Novel and efficient TiO2@Ag@LaFeO3 core-shell nanorods (hereafter referred as TiO2@Ag@LaFeO3 NRs) were rationally constructed via a facile hydrothermal method. Optical absorption and emission spectra, HRTEM, and XRD investigations were used to ensure the development of nanostructures. The element composition of the composite was further validated by XPS analysis. The energy harvesting efficiency of TiO2@Ag@LaFeO3 NRs is higher than that of bare TiO2, TiO2@Ag, and TiO2@LaFeO3 NRs. The photocurrent value of TiO2@Ag@LaFeO3 NRs is greatly increased by coating with Ag and LaFeO3 shell on the TiO2 NRs core.
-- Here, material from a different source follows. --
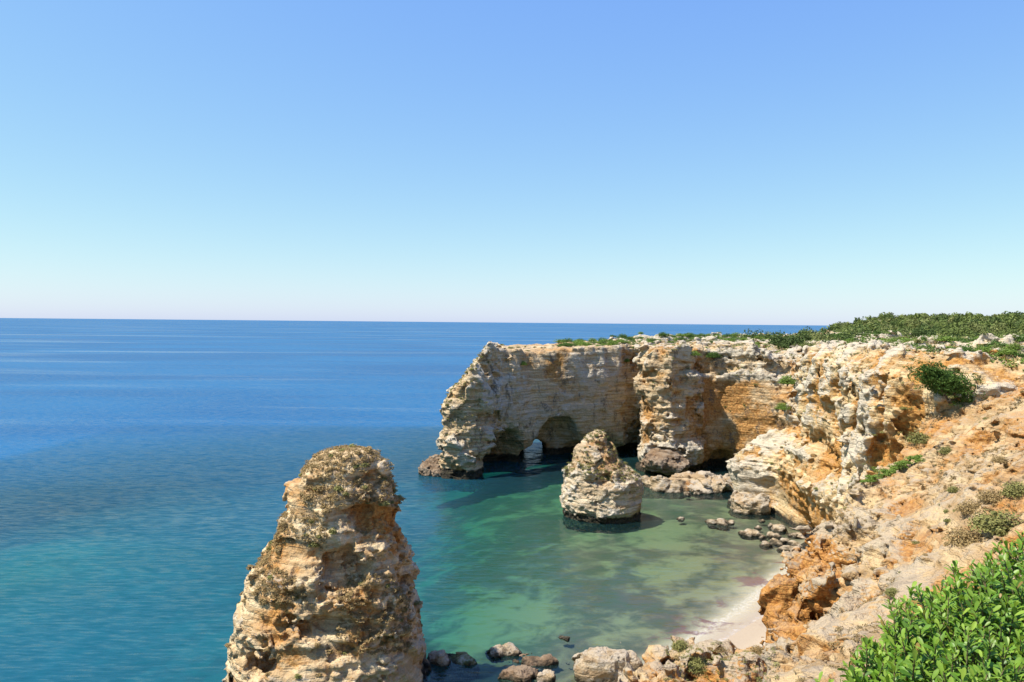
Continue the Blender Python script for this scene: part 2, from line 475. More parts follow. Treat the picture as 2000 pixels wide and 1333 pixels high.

Under illumination of simulated solar light, the charge transfer resistance of TiO2@Ag@LaFeO3 NRs is significantly reduced. Due to perfect band matching, efficient charge carrier generation, and effective separation within the nanostructure, the maximum catalytic activity of TiO2@Ag@LaFeO3 NRs was obtained. The photocatalytic activity was also investigated for poisonous chemical disintegration and water-soluble harmful Cu2+ ion reduction. The TiO2@Ag@LaFeO3 NRs demonstrated effective photocatalytic reproducibility, universality, and stability for the disintegration of hazardous organic/inorganic compounds.